The whole Goldwing, BMW, and big adventure bike thing has been a mystery to me since I began street riding. I'm looking forward to experiencing it. I'll never be able to afford it, but it will be fun to try on a rich guy's pants for size.

The Vulture said...

I've been up the Dempster and Dalton on big bikes when I was working and didn't have a lot of time to invest. They did the job just fine, except for one 650 but it was a poor choice to begin with.

The 250 is the way to go - that's why I'll ride that instead of the 990, however it isn't fun to ride in gusty 35+ cross winds. Worse yet if it is a 30+ head wind. I just go hide in those conditions.

I don't see a 650 V-Strom as a particularly small motorcycle. It is one of the most capable on the market - no need to justify your admiration of it.

As for not needing or using the hp of a litre bike, well I think it is Bog Dog who says something like "17 hp is all it takes to go around the world, all the rest is wheel spin".

The adventure bike thing is a lot like the Harley thing, at least as I see the Harley thing. A lot of folk own them. A few really ride them and get out of them all they can provide.


T.W. Day said...

I don't know if I'd do the Dempster more than once. The ride is hard, but the scenery isn't worth the trouble. Fuel costs are outrageous and other than the Tombstone campground I was mostly unimpressed with the trip. I want to do the Dalton, which is what I intended to do the first time I went north.

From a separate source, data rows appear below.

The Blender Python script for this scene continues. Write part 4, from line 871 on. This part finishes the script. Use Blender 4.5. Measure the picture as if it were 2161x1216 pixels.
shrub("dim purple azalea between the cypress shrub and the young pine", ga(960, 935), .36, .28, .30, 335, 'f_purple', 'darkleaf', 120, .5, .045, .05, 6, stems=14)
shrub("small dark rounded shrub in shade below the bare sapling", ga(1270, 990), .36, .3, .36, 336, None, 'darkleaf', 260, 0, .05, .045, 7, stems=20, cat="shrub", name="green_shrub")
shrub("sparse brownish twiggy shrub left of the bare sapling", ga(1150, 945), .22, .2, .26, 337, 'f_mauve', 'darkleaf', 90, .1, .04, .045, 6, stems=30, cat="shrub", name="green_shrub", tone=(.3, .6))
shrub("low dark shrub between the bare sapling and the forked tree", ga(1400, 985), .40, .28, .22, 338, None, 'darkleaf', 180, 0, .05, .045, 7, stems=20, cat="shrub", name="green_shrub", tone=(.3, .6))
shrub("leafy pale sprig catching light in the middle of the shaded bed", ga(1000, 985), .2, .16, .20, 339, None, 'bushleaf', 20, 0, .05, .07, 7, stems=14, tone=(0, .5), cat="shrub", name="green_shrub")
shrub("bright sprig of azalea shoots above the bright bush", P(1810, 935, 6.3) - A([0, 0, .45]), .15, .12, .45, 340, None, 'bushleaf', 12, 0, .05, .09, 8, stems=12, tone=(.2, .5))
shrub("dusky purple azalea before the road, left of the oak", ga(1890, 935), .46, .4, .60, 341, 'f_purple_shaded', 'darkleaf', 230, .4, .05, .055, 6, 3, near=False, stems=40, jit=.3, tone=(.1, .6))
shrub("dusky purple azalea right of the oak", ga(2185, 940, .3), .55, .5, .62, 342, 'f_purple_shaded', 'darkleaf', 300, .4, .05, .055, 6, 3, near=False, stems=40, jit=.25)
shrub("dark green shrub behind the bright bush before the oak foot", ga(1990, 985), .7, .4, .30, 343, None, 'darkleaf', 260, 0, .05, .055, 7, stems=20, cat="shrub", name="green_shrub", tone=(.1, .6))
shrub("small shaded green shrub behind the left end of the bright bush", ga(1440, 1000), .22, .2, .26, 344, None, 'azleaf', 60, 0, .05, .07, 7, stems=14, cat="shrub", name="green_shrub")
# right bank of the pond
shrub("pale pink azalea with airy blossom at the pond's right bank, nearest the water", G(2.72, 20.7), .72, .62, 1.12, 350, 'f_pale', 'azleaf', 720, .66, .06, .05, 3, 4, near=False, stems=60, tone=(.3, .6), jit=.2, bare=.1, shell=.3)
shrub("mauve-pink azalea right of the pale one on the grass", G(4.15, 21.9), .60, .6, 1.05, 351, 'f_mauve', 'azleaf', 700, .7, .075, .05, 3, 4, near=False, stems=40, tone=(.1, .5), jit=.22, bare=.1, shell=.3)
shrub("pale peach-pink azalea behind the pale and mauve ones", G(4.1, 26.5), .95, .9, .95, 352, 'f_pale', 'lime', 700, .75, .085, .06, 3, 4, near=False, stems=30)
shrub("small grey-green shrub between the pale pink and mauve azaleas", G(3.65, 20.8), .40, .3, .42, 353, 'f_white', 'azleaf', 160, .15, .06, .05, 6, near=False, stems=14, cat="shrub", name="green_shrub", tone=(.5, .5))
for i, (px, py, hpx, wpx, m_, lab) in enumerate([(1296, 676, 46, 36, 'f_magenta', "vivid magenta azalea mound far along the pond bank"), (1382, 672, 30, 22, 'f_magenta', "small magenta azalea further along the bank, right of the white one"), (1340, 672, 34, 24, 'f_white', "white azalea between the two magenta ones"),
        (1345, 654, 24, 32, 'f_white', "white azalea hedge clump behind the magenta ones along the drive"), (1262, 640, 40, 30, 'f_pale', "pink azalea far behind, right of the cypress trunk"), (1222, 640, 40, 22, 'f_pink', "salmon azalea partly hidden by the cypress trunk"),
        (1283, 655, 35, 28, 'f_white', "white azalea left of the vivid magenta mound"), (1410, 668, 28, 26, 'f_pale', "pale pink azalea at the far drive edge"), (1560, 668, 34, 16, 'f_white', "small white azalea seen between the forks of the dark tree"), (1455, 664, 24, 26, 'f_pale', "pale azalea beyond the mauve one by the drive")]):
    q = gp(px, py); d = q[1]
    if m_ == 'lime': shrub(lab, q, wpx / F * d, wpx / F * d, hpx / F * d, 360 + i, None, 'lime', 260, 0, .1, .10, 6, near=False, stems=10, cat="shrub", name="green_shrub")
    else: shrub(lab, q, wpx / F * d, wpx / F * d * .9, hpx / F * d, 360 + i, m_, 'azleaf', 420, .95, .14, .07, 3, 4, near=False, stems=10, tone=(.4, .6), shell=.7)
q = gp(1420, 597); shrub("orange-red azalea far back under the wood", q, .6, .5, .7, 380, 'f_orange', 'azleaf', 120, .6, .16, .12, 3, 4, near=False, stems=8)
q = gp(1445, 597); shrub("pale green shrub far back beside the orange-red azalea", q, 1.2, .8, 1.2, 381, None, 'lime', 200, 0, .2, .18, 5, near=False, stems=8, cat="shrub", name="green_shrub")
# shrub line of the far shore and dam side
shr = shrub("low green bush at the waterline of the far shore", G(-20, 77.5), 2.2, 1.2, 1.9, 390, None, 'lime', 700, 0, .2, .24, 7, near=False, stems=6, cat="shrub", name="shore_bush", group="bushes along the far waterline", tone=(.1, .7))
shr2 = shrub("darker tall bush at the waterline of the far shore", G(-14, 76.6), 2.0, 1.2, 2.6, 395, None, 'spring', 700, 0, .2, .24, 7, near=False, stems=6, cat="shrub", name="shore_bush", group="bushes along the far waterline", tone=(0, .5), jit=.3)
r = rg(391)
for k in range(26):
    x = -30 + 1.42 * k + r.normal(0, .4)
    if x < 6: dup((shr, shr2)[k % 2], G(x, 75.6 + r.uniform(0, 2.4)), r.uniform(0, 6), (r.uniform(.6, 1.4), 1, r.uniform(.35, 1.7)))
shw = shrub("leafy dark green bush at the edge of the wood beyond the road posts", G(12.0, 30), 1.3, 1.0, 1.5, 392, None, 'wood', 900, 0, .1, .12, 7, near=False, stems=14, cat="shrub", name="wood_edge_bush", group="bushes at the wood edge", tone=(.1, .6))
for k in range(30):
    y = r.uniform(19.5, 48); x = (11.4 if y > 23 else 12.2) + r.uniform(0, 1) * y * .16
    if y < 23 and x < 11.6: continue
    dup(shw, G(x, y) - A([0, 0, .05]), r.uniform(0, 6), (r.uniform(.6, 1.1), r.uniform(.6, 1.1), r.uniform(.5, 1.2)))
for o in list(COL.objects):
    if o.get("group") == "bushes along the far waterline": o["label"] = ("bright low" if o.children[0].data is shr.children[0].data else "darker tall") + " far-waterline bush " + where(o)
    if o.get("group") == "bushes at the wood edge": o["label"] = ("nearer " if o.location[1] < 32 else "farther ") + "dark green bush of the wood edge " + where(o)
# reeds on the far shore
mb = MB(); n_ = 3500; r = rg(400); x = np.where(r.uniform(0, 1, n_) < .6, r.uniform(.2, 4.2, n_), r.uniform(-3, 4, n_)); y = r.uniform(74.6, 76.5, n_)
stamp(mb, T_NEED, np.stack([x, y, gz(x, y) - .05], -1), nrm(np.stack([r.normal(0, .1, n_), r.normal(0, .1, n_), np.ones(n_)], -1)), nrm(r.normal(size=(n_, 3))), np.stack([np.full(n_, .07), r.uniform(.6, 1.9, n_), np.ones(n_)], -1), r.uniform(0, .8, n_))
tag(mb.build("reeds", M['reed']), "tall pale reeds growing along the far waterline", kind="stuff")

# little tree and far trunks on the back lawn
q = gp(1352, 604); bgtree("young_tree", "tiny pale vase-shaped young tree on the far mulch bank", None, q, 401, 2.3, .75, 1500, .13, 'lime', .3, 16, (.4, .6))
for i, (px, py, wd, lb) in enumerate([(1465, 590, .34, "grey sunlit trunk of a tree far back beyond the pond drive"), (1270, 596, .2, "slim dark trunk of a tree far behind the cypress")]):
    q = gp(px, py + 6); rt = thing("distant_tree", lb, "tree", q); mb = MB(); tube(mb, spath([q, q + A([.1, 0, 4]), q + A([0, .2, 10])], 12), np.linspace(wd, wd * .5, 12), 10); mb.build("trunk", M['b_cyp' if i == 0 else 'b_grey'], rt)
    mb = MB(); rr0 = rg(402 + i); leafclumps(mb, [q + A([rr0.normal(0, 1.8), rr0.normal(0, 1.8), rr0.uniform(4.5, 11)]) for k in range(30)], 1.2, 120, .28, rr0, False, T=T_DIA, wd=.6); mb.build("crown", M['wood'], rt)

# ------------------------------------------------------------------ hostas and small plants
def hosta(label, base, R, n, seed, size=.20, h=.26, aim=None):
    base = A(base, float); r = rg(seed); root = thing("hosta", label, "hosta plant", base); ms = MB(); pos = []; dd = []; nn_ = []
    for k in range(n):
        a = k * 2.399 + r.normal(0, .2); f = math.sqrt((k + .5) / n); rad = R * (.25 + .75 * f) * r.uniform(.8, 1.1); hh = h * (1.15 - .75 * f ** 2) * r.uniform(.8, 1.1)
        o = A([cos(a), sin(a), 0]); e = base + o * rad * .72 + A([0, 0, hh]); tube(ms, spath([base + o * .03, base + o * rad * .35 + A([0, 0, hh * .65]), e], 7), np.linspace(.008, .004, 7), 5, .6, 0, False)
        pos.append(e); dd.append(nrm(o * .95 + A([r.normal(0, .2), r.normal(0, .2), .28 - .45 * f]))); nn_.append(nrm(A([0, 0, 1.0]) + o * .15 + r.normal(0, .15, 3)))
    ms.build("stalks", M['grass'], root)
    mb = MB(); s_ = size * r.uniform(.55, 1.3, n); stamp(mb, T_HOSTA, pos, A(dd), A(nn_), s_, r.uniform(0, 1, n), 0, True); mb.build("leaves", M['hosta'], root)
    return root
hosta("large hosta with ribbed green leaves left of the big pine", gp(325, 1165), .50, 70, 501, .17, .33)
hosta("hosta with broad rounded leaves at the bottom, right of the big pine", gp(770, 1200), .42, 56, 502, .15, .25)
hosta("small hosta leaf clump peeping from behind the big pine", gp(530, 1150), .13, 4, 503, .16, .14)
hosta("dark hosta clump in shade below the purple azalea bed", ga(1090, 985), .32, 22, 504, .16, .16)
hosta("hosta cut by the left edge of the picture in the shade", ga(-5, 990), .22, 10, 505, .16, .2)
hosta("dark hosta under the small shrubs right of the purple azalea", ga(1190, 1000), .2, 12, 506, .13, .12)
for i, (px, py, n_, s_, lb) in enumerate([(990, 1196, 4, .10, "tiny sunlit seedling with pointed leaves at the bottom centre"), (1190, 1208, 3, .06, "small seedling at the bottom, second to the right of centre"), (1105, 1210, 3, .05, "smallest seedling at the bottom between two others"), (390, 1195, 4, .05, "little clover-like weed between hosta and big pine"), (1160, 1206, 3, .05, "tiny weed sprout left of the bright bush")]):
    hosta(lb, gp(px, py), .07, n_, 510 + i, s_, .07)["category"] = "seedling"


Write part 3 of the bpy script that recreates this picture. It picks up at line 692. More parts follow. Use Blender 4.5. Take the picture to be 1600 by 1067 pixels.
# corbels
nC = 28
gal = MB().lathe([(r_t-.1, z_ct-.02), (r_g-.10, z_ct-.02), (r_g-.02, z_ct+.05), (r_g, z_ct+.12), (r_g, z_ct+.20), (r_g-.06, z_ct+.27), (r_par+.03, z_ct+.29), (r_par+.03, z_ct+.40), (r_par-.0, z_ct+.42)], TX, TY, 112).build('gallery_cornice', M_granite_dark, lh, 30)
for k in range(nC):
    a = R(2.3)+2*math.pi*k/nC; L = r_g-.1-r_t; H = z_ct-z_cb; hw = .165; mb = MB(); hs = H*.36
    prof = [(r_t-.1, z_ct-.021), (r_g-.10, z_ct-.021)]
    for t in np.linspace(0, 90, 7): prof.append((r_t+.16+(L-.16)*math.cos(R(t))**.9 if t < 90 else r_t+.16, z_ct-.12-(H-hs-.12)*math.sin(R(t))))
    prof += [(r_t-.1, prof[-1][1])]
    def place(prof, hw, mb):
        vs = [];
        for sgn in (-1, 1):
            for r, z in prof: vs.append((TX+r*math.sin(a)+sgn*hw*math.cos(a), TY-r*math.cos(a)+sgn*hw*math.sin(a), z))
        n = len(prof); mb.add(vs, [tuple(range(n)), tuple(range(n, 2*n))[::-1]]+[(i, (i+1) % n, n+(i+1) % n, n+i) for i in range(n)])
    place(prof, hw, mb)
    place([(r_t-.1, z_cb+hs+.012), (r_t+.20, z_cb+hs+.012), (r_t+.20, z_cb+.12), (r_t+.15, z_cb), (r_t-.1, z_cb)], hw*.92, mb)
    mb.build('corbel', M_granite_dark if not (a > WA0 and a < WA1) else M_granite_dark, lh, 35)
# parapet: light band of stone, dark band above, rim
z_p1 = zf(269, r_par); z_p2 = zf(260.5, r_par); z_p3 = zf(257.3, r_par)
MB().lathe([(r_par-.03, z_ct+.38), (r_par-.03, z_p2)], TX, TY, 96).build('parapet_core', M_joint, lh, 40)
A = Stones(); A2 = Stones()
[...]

The only downside I've found with touring on the WR is fuel economy (no better than my V-Strom at WR speeds) and the boredom factor. Long, wide, straight roads are just a waste on the WR. They are monotonous on a bigger bike but they're really boring at 60mph (the speed limit). When my brother and I looped Lake Superior, I spent a lot of time playing in ditches and taking every mining and campground road I could find to stay interested in the road. There is a lot of nasty crap in Canadian ditches.

In CA, you could buy spray-on dirt for your DP bike and Range Rover. I think a lot of "adventure bikes" never have adventures.